Le cheminement du lecteur à travers l’oeuvre d’Emily Dickinson est toujours éminemment solitaire, notamment parce qu’elle n’a jamais présenté sa production en catégories qui puissent guider cette progression, ni même l’orienter de manière claire et explicite. Et si, parmi l’ensemble de sa poésie, les résonances sont perceptibles, elles demeurent secrètes et énigmatiques.
Je me suis souvenu de cette expérience singulière pour élaborer la trajectoire d’Epigram I et II, dont le déroulement temporel devait restituer cette sensation.

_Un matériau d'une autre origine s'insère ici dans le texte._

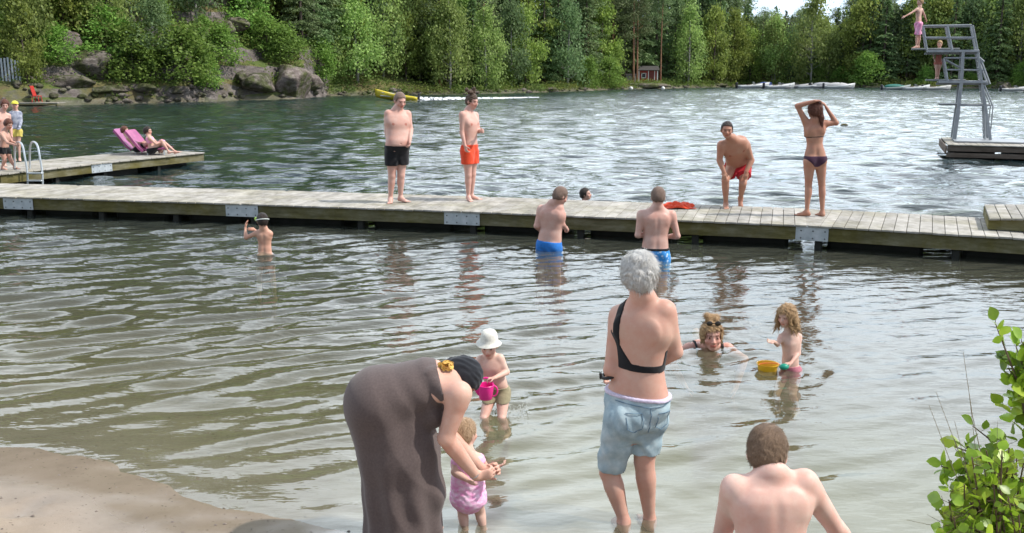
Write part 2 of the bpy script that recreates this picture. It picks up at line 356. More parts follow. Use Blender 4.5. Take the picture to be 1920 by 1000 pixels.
h1 = N(t, 'ShaderNodeMath', operation='MULTIPLY'); t.links.new(n1.outputs[0], h1.inputs[0]); t.links.new(nearf.outputs[0], h1.inputs[1])
h2 = N(t, 'ShaderNodeMath', operation='MULTIPLY'); t.links.new(n2.outputs[0], h2.inputs[0]); t.links.new(far.outputs[0], h2.inputs[1])
hs = N(t, 'ShaderNodeMath', operation='ADD'); t.links.new(h1.outputs[0], hs.inputs[0]); t.links.new(h2.outputs[0], hs.inputs[1])
bp = N(t, 'ShaderNodeBump'); bp.inputs['Strength'].default_value = 1; bp.inputs['Distance'].default_value = 1.0; t.links.new(hs.outputs[0], bp.inputs['Height'])
t.links.new(bp.outputs[0], fr_.inputs['Normal']); t.links.new(bp.outputs[0], gl.inputs['Normal'])
ff = N(t, 'ShaderNodeMix', data_type='FLOAT'); t.links.new(g.outputs['Backfacing'], ff.inputs[0]); t.links.new(fr_.outputs[0], ff.inputs[2]); ff.inputs[3].default_value = .06
mixs = N(t, 'ShaderNodeMixShader'); t.links.new(ff.outputs[0], mixs.inputs[0]); t.links.new(tr.outputs[0], mixs.inputs[1]); t.links.new(gl.outputs[0], mixs.inputs[2]); t.links.new(mixs.outputs[0], out.inputs[0])
va = N(t, 'ShaderNodeVolumeAbsorption'); va.inputs[0].default_value = (.60, .62, .30, 1); va.inputs[1].default_value = 1.5; t.links.new(va.outputs[0], out.inputs['Volume'])
me.materials.append(m); WATER = m
o = link('water', me); tag(o, kind='structure')

# ------------------------------------------------------------------ far shore
shore_px = [(-260, 203), (0, 200), (130, 197), (330, 193), (440, 189), (560, 186), (605, 181), (720, 179), (860, 178), (1010, 174), (1180, 168), (1320, 165), (1400, 163), (1560, 164), (1750, 166), (1920, 167), (2200, 170)]
SP = np.array([pZ(a, b)[:2] for a, b in shore_px])
SPx = SP[:, 0]; SPy = SP[:, 1]
def fshore(x): return np.interp(x, SPx, SPy)
def px_at(x, y): return 960 + FPX * x / (y * cos(TH) + 2 * sin(TH))
def far_z(x, y):
    d = y - fshore(x) + 2.0 * (vnoise(x, y, 21, 3, .15) - .5); steep = np.clip((-8 - x) / 16, 0, 1)      # hill at left
    z = np.where(d > 0, .35 * (1 - np.exp(-d / .8)) + d * (.05 + .10 * steep) + 10.5 * steep * (1 - np.exp(-d / 15)) + 5 * np.clip((d - 14) / 45, 0, 1) + np.clip((d - 14) / 30, 0, 1) * (15 * np.clip((10 - x) / 40, 0, 1)), d * .25)
    z = z + np.clip(d, 0, 6) / 6 * (vnoise(x, y, 22, 4, .22) - .5) * (1 + 2.6 * steep)
    terr = np.round(z / 1.5) * 1.5; z = z + (terr - z) * .55 * steep * np.clip(d / 2, 0, 1)                # ledges
    return z
gx = np.concatenate([np.arange(-110, 40, .5), np.arange(40, 170, 1.2)]); gy = np.concatenate([np.arange(55, 150, .55), np.arange(150, 330, 3)])
X, Y = np.meshgrid(gx, gy, indexing='ij'); Z = far_z(X, Y); Z = np.where(Y - fshore(X) < -6, -3, Z)
m, t, out = newmat('forest_floor'); b = bsdf(t, out, (.1, .1, .05), .95, .2)
g = N(t, 'ShaderNodeNewGeometry'); sn = N(t, 'ShaderNodeSeparateXYZ'); t.links.new(g.outputs['True Normal'], sn.inputs[0]); spz = N(t, 'ShaderNodeSeparateXYZ'); t.links.new(g.outputs['Position'], spz.inputs[0])
cg, fg = noise_col(t, [(.3, (.045, .06, .022)), (.46, (.085, .12, .03)), (.56, (.16, .15, .06)), (.7, (.13, .085, .055))], .35, 8, .7, 'World')
crk, fk = noise_col(t, [(.3, (.05, .043, .04)), (.5, (.14, .12, .11)), (.72, (.29, .26, .245))], .8, 10, .75, 'World', (1, 1, 2.2))
ad = N(t, 'ShaderNodeMath', operation='MULTIPLY_ADD'); t.links.new(fg, ad.inputs[0]); ad.inputs[1].default_value = .9; t.links.new(sn.outputs['Z'], ad.inputs[2])
sr = N(t, 'ShaderNodeMapRange'); t.links.new(ad.outputs[0], sr.inputs[0]); sr.inputs[1].default_value = .90; sr.inputs[2].default_value = 1.04; sr.inputs[3].default_value = 1; sr.inputs[4].default_value = 0
lo = N(t, 'ShaderNodeMapRange'); t.links.new(spz.outputs['Z'], lo.inputs[0]); lo.inputs[1].default_value = .25; lo.inputs[2].default_value = .5; lo.inputs[3].default_value = .6; lo.inputs[4].default_value = 0
mxr = N(t, 'ShaderNodeMath', operation='MAXIMUM'); t.links.new(sr.outputs[0], mxr.inputs[0]); t.links.new(lo.outputs[0], mxr.inputs[1])
mm = N(t, 'ShaderNodeMix', data_type='RGBA'); t.links.new(mxr.outputs[0], mm.inputs[0]); t.links.new(cg, mm.inputs[6]); t.links.new(crk, mm.inputs[7]); t.links.new(mm.outputs[2], b.inputs['Base Color']); add_bump(t, b, fk, .8, .4)
o = link('hillside', mesh_np('hillside', np.stack([X, Y, Z], -1).reshape(-1, 3), gridfaces(len(gx), len(gy)), m, smooth=True)); tag(o, kind='structure')
def fz(x, y): return float(far_z(np.array([float(x)]), np.array([float(y)]))[0])
def on_shore(px, back):
    """world point that lies `back` metres behind the waterline at photo column px"""
    k = np.linspace(-120, 170, 2901); p = px_at(k, fshore(k) + back); i = int(np.argmin(np.abs(p - px))); x = float(k[i]); y = float(fshore(x)) + back
    return x, y
# granite rocks: noise-displaced rounded lumps
def rock_mesh(seed, sub=24):
    r = np.random.default_rng(seed); n = sub; V = []; F = []
    for i in range(n + 1):
        for k in range(2 * n):
            tt, a = pi * i / n, pi * k / n; V.append((sin(tt) * cos(a), sin(tt) * sin(a), cos(tt)))
    for i in range(n):
        for k in range(2 * n):
            a, b_ = i * 2 * n + k, i * 2 * n + (k + 1) % (2 * n); F.append((a, a + 2 * n, b_ + 2 * n, b_))
    V = np.array(V); dd = np.full(len(V), 9.0)
    for _ in range(16):
        nn = r.normal(size=3); nn /= np.linalg.norm(nn); h = r.uniform(.62, 1.0); q = V @ nn; dd = np.minimum(dd, np.where(q > .05, h / np.maximum(q, .05), 9))
    dd = np.minimum(dd, 1.05) + .10 * (vnoise(V[:, 0] + 5, V[:, 1] + V[:, 2] * 1.7 + 9, seed, 4, 2.5) - .5)
    return V * dd[:, None], F
def granite(name, c_lo, c_mid, c_hi):
    m, t, out = newmat(name); b = bsdf(t, out, c_mid, .9, .25)
    c, f = noise_col(t, [(.3, c_lo), (.48, c_mid), (.7, c_hi)], 1.6, 10, .75, 'World', (1, 1, 2)); g_, f_ = noise_col(t, [(.44, (1, 1, 1)), (.58, (.42, .55, .24))], .8, 7, .65, 'World')
    mm = N(t, 'ShaderNodeMix', data_type='RGBA', blend_type='MULTIPLY'); mm.inputs[0].default_value = 1; t.links.new(c, mm.inputs[6]); t.links.new(g_, mm.inputs[7]); t.links.new(mm.outputs[2], b.inputs['Base Color']); add_bump(t, b, f, 1, .25); return m
GR = granite('granite', (.035, .03, .026), (.13, .11, .095), (.34, .30, .27)); GRP = granite('pink_granite', (.08, .062, .055), (.18, .145, .13), (.38, .33, .30))
rocks = [rock_mesh(s) for s in range(5)]
def rock(px, back, size, label, cat='rock', name='boulder', group=None, mat=GR, k=0, rz=0, sink=.3, z=None):
    x, y = on_shore(px, back); z = fz(x, y) if z is None else z
    V, F = rocks[k % 5]; me = mesh_np(name, V * np.array(size), F, mat, True)
    o = link(name, me, None, (x, y, z + size[2] * (1 - 2 * sink) * .5)); o.rotation_euler = (0, 0, rz); tag(o, label, cat, group); return o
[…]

Aussi ai-je choisi d’intégrer des textes dont la succession ne procède pas d’une volonté organisatrice, mais constitue une suite d’associations poétiques. Les thèmes de la solitude, de la quête d’identité, de la disparition sont récurrents, sans que l’ensemble formé par ces poèmes isolés puisse jamais donner l’impression d’un tout uniforme. Pour parachever cette forme allusive, la plupart des textes n’ont pas été intégrés a priori, mais le plus souvent au cours de la composition, en fonction du climat que la musique elle-même suggérait. Les différentes transitions, articulations, épisodes instrumentaux et silences donnent à entendre les correspondances entre les différents poèmes. Ainsi, j’ai souhaité élaborer une forme qui puisse incarner cette poésie tout à la fois complexe, radicale, imprévisible et ambiguë.
L’ensemble de la pièce comportera au final six mouvements, pour une durée totale de quarante minutes.